WHAT THE EXERCISE ASKS →
Find every line with the word "scene". Copy those lines.

RECORDED DATA →
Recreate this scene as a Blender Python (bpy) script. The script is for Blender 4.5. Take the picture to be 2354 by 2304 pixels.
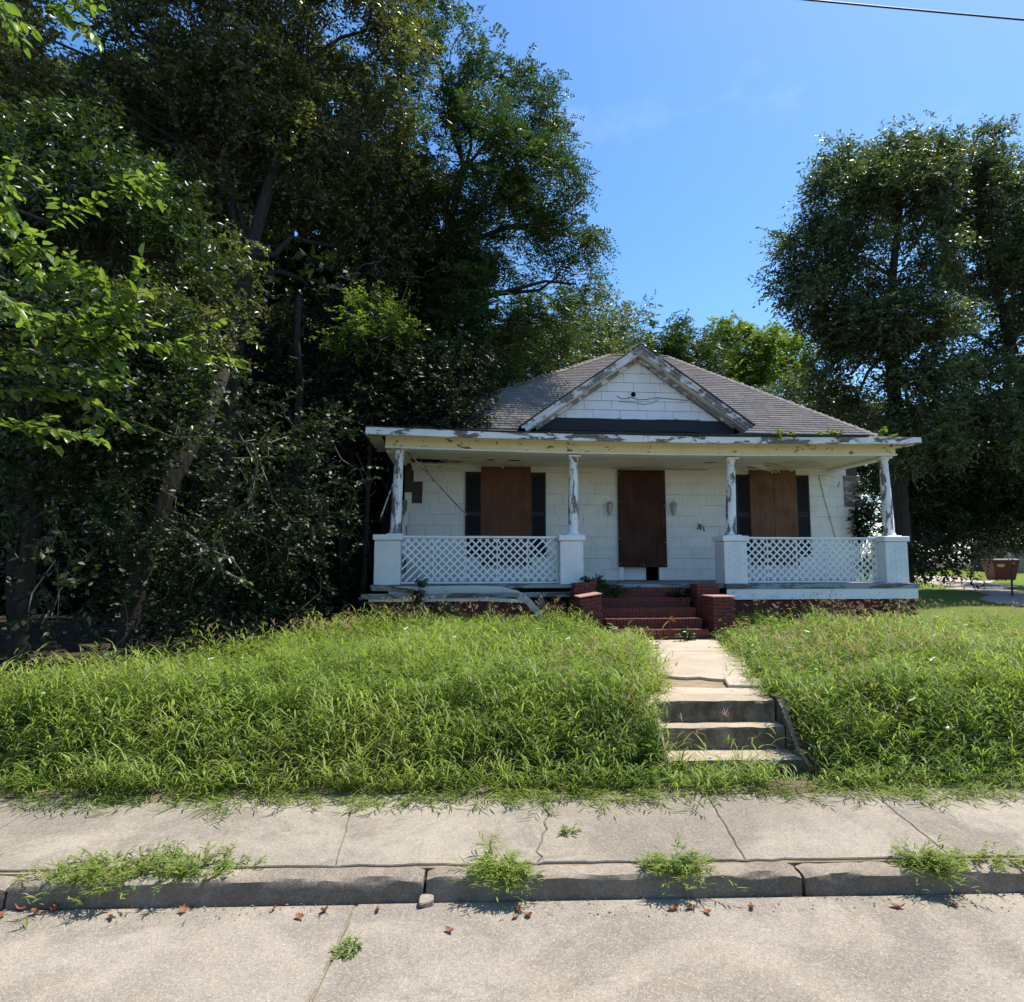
import bpy, bmesh, math, random
import numpy as np
from mathutils import Vector, Matrix
R = math.radians
for o in list(bpy.data.objects): bpy.data.objects.remove(o)
scene = bpy.context.scene
COL = scene.collection
# ------------------------------------------------------------------ camera
cam_d = bpy.data.cameras.new('camera'); cam = bpy.data.objects.new('camera', cam_d); COL.objects.link(cam)
cam.location = (0, 0, 2.05); cam.rotation_euler = (R(90 + 5.25), 0, 0)
cam_d.sensor_fit = 'HORIZONTAL'; cam_d.sensor_width = 36; cam_d.lens = 22.77
cam_d.clip_start = .05; cam_d.clip_end = 2000
scene.camera = cam
# ------------------------------------------------------------------ sky and sun
SUN_EL, SUN_AZ = R(66), R(64)          # azimuth measured from straight ahead (+Y) towards +X
world = bpy.data.worlds.new('World'); scene.world = world; world.use_nodes = True
wn = world.node_tree; wn.nodes.clear()
sky = wn.nodes.new('ShaderNodeTexSky'); sky.sky_type = 'NISHITA'; sky.sun_disc = False
sky.sun_elevation = SUN_EL; sky.sun_rotation = SUN_AZ; sky.altitude = 100
sky.air_density = 1.0; sky.dust_density = .7; sky.ozone_density = 3.0
bg = wn.nodes.new('ShaderNodeBackground'); bg.inputs[1].default_value = .13
wo = wn.nodes.new('ShaderNodeOutputWorld')
# thin high cirrus: stretched noise over the whole sky
tc = wn.nodes.new('ShaderNodeTexCoord'); mp = wn.nodes.new('ShaderNodeMapping')
mp.inputs['Scale'].default_value = (1.6, 1.2, 3.4); mp.inputs['Rotation'].default_value = (0, .5, .3); mp.inputs['Location'].default_value = (.37, .1, .25)
nz = wn.nodes.new('ShaderNodeTexNoise'); nz.inputs['Scale'].default_value = 1.5; nz.inputs['Detail'].default_value = 7; nz.inputs['Roughness'].default_value = .62
rp = wn.nodes.new('ShaderNodeValToRGB'); rp.color_ramp.elements[0].position = .55; rp.color_ramp.elements[1].position = .85
rp.color_ramp.elements[1].color = (.2, .2, .2, 1)
mx = wn.nodes.new('ShaderNodeMix'); mx.data_type = 'RGBA'; mx.inputs[7].default_value = (7.5, 8.0, 8.6, 1)
wn.links.new(tc.outputs['Generated'], mp.inputs[0]); wn.links.new(mp.outputs[0], nz.inputs[0]); wn.links.new(nz.outputs[0], rp.inputs[0])
wn.links.new(rp.outputs[0], mx.inputs[0]); hs = wn.nodes.new('ShaderNodeHueSaturation'); hs.inputs['Saturation'].default_value = 1.25; wn.links.new(sky.outputs[0], hs.inputs['Color']); wn.links.new(hs.outputs[0], mx.inputs[6]); wn.links.new(mx.outputs[2], bg.inputs[0]); wn.links.new(bg.outputs[0], wo.inputs[0])
sun_d = bpy.data.lights.new('sun', 'SUN'); sun_d.energy = 4.4; sun_d.angle = R(.53); sun_d.color = (1, .945, .86)
sun = bpy.data.objects.new('sun', sun_d); COL.objects.link(sun); sun.location = (10, 10, 30)
sd = Vector((math.sin(SUN_AZ) * math.cos(SUN_EL), math.cos(SUN_AZ) * math.cos(SUN_EL), math.sin(SUN_EL)))
sun.rotation_euler = sd.to_track_quat('Z', 'Y').to_euler()
scene.view_settings.view_transform = 'Standard'; scene.view_settings.look = 'None'
scene.view_settings.exposure = .92; scene.view_settings.gamma = 1; scene.view_settings.use_curve_mapping = False
scene.cycles.use_denoising = True
scene.cycles.max_bounces = 8; scene.cycles.transparent_max_bounces = 8; scene.cycles.diffuse_bounces = 4
scene.cycles.caustics_reflective = False; scene.cycles.caustics_refractive = False

# ------------------------------------------------------------------ helpers
def tag(o, label=None, cat=None, group=None, kind=None):
    if label: o['label'] = label
    if cat: o['category'] = cat
    if group: o['group'] = group
    if kind: o['kind'] = kind
    return o
def link(name, me, mat=None, parent=None, loc=None, rot=None, scale=None):
    o = bpy.data.objects.new(name, me); COL.objects.link(o)
    if mat is not None and me is not None and not me.materials: me.materials.append(mat)
    if parent is not None: o.parent = parent
    if loc is not None: o.location = loc
    if rot is not None: o.rotation_euler = rot
    if scale is not None: o.scale = scale
    return o
def empty(name, loc=(0, 0, 0), rz=0, parent=None):
    o = bpy.data.objects.new(name, None); COL.objects.link(o); o.location = loc; o.rotation_euler = (0, 0, rz)
    o.empty_display_size = .2
    if parent is not None: o.parent = parent
    return o
def mesh_np(name, v, f, rnd=None, smooth=False):
    """v (N,3), f: list of lists or (M,k) int array."""
    me = bpy.data.meshes.new(name)
    v = np.asarray(v, np.float32)
    if isinstance(f, np.ndarray):
        m, k = f.shape
        me.vertices.add(len(v)); me.vertices.foreach_set('co', v.ravel())
        me.loops.add(m * k); me.loops.foreach_set('vertex_index', f.astype(np.int32).ravel())
        me.polygons.add(m); me.polygons.foreach_set('loop_start', (np.arange(m) * k).astype(np.int32))
        me.polygons.foreach_set('loop_total', np.full(m, k, np.int32))
        me.update(calc_edges=True)
    else:
        me.from_pydata([tuple(map(float, p)) for p in v], [], [tuple(map(int, q)) for q in f]); me.update()
    if rnd is not None:
        a = me.attributes.new('rnd', 'FLOAT', 'FACE'); a.data.foreach_set('value', np.asarray(rnd, np.float32))
    if smooth: me.polygons.foreach_set('use_smooth', np.ones(len(me.polygons), bool))
    return me
class MB:
    """collects simple shapes into one mesh"""
    def __init__(s): s.v = []; s.f = []
    def add(s, v, f):
        b = len(s.v); s.v += [tuple(map(float, p)) for p in v]; s.f += [tuple(int(i) + b for i in q) for q in f]; return s
    def box(s, x0, x1, y0, y1, z0, z1, M=None):
        v = [(x0, y0, z0), (x1, y0, z0), (x1, y1, z0), (x0, y1, z0), (x0, y0, z1), (x1, y0, z1), (x1, y1, z1), (x0, y1, z1)]
        if M is not None: v = [tuple(M @ Vector(p)) for p in v]
        return s.add(v, [(0, 3, 2, 1), (4, 5, 6, 7), (0, 1, 5, 4), (1, 2, 6, 5), (2, 3, 7, 6), (3, 0, 4, 7)])
    def loft(s, profiles, cap=True):
        n = len(profiles[0]); v = [p for pr in profiles for p in pr]; f = []
        for k in range(len(profiles) - 1):
            for i in range(n):
                j = (i + 1) % n; f.append((k * n + i, k * n + j, (k + 1) * n + j, (k + 1) * n + i))
        if cap: f.append(tuple(range(n - 1, -1, -1))); f.append(tuple((len(profiles) - 1) * n + i for i in range(n)))
        return s.add(v, f)
    def tube(s, pts, rad, n=6, cap=True):
        pts = [Vector(p) for p in pts]; prof = []
        if not hasattr(rad, '__len__'): rad = [rad] * len(pts)
        ref = None
        for i, p in enumerate(pts):
            d = (pts[min(i + 1, len(pts) - 1)] - pts[max(i - 1, 0)]).normalized()
            if ref is None: ref = Vector((1, 0, 0)) if abs(d.x) < .9 else Vector((0, 1, 0))
            a = (ref - d * ref.dot(d)).normalized(); ref = a; b = d.cross(a)
            prof.append([tuple(p + (a * math.cos(t) + b * math.sin(t)) * rad[i]) for t in [2 * math.pi * k / n for k in range(n)]])
        return s.loft(prof, cap)
    def lathe(s, rz, n=20, c=(0, 0)):
        return s.loft([[(c[0] + r * math.cos(2 * math.pi * k / n), c[1] + r * math.sin(2 * math.pi * k / n), z) for k in range(n)] for r, z in rz])
    def prism(s, poly, z0, z1):
        """poly: list of (x,y) counter-clockwise"""
        n = len(poly)
        return s.add([(x, y, z0) for x, y in poly] + [(x, y, z1) for x, y in poly],
                     [tuple(range(n - 1, -1, -1)), tuple(range(n, 2 * n))] + [(i, (i + 1) % n, n + (i + 1) % n, n + i) for i in range(n)])
    def mesh(s, name, smooth=False, bevel=0):
        me = bpy.data.meshes.new(name); me.from_pydata(s.v, [], s.f); me.update()
        bm = bmesh.new(); bm.from_mesh(me); bmesh.ops.recalc_face_normals(bm, faces=bm.faces)
        if bevel: bmesh.ops.bevel(bm, geom=list(bm.edges), offset=bevel, segments=1, affect='EDGES', clamp_overlap=True)
        bm.to_mesh(me); bm.free()
        if smooth:
            me.polygons.foreach_set('use_smooth', np.ones(len(me.polygons), bool))
            try: me.set_sharp_from_angle(angle=R(40))
            except Exception: pass
        return me
    def build(s, name, mat, parent=None, smooth=False, bevel=0, loc=None, rot=None):
        return link(name, s.mesh(name, smooth, bevel), mat, parent, loc, rot)
def B(name, x0, x1, y0, y1, z0, z1, mat, parent=None, bevel=0, M=None):
    return MB().box(x0, x1, y0, y1, z0, z1, M).build(name, mat, parent, bevel=bevel)
def vnoise(p, seed=0):
    """cheap smooth value noise on (N,3)"""
    p = np.asarray(p, float); i = np.floor(p).astype(np.int64); f = p - i; f = f * f * (3 - 2 * f); out = 0
    def h(a):
        n = (a[..., 0] * 374761393 + a[..., 1] * 668265263 + a[..., 2] * 2147483647 + seed * 144665) & 0xffffffff
        n = ((n ^ (n >> 13)) * 1274126177) & 0xffffffff
        return ((n ^ (n >> 16)) & 0xffff) / 65535.
    for a in (0, 1):
        for b in (0, 1):
            for c in (0, 1):
                w = (f[..., 0] if a else 1 - f[..., 0]) * (f[..., 1] if b else 1 - f[..., 1]) * (f[..., 2] if c else 1 - f[..., 2])
                out = out + w * h(i + np.array([a, b, c]))
    return out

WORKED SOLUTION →
Recreate this scene as a Blender Python (bpy) script. The script is for Blender 4.5. Take the picture to be 2354 by 2304 pixels.
scene = bpy.context.scene
COL = scene.collection
scene.camera = cam
world = bpy.data.worlds.new('World'); scene.world = world; world.use_nodes = True
scene.view_settings.view_transform = 'Standard'; scene.view_settings.look = 'None'
scene.view_settings.exposure = .92; scene.view_settings.gamma = 1; scene.view_settings.use_curve_mapping = False
scene.cycles.use_denoising = True
scene.cycles.max_bounces = 8; scene.cycles.transparent_max_bounces = 8; scene.cycles.diffuse_bounces = 4
scene.cycles.caustics_reflective = False; scene.cycles.caustics_refractive = False